Students at California’s Culinary Institute of America are learning their ways around the kitchen. And if they’re paying attention to the biodiesel being used in their rides to school, they’re also getting a lesson in sustainability.

Biodiesel Magazine reports the school’s Greystone campus in the Napa Valley is using waste vegetable oil from the kitchens to turn into biodiesel (produced Springboard Biodiesel LLC) for shuttles:

The biodiesel is used in two shuttle vans and other all-terrain vehicles used to move equipment around the campus. The vans, each with a 26-gallon fuel tank, previously used diesel fuel at a cost of roughly $3.35 per gallon. By using the biodiesel-blended fuel, which according to the school costs 88 cents per gallon to make, the CIA was able to save $64 per tank.

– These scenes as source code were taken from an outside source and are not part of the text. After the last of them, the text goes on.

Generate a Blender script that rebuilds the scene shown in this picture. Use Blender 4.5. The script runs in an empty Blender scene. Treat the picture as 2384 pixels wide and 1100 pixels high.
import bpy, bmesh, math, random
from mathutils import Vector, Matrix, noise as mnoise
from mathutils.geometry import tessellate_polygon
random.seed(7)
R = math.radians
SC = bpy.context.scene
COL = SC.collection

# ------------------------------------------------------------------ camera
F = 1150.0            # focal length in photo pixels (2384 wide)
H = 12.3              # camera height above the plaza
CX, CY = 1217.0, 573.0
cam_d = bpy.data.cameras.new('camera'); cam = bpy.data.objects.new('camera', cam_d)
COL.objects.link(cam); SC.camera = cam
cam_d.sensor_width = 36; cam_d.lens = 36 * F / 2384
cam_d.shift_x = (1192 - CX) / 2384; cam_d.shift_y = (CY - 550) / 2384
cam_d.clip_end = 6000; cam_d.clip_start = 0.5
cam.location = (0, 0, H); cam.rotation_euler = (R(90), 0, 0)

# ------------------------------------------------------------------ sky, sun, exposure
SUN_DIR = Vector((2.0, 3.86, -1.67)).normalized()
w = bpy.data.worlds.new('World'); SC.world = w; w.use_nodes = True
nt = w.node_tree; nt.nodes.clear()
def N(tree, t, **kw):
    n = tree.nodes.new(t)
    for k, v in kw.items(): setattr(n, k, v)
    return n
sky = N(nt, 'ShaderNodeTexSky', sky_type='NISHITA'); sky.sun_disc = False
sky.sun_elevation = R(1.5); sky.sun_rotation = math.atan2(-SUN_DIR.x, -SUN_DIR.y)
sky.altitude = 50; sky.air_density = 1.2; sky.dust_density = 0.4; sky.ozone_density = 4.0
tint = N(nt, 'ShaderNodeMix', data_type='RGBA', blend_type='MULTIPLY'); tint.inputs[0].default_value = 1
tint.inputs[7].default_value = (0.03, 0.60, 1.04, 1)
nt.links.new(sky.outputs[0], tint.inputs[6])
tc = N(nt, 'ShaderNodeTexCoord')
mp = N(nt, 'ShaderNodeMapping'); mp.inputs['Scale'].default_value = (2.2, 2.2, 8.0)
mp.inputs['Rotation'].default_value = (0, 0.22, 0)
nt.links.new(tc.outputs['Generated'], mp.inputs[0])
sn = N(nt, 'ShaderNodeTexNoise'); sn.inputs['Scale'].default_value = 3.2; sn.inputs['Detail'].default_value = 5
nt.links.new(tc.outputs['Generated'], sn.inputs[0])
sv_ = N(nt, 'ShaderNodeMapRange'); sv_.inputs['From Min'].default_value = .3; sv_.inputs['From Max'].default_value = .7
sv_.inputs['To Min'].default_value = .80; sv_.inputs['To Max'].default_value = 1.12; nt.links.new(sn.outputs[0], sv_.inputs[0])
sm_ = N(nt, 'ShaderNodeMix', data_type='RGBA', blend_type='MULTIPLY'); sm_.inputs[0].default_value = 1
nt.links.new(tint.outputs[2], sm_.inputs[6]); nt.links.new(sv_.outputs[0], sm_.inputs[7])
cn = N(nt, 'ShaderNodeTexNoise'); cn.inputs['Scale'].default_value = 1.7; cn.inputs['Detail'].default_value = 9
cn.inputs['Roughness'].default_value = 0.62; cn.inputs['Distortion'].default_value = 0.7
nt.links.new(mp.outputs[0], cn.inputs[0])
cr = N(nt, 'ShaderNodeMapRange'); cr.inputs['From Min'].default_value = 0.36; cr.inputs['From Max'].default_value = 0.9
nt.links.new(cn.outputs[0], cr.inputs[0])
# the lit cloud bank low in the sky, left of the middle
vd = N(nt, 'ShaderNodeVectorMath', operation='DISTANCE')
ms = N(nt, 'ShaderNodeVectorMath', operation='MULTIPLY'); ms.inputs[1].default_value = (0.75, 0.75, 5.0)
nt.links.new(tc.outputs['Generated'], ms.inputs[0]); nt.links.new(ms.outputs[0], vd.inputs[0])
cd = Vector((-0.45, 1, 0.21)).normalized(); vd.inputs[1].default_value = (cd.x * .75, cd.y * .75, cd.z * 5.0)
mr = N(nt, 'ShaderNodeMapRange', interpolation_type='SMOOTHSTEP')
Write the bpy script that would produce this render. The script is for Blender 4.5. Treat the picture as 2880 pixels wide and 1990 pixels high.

The school has been producing biodiesel for the last three months, and Phipps said in the winter the mix will be 50 percent biodiesel while the summer mix will be 70 percent. The idea to use the school’s WVO was first proposed by Charles E. Henning, managing director of the campus. “I have been ‘green-thinking’ for many years,” Henning said. “I grew up in Switzerland where we have been recycling and leading a green lifestyle since the 1960s.” Because sustainability is a large goal of the CIA, Henning started looking at how to put the WVO to better use. “After investigating several options, we ran the numbers on purchasing our own distiller to make the biodiesel,” he said, adding that because the machine would pay for itself in one year, “the decision was obvious.”

School officials say they learned a lot from an Internet biodiesel production class from Utah Biodiesel Supply Co. and also received help from Springboard.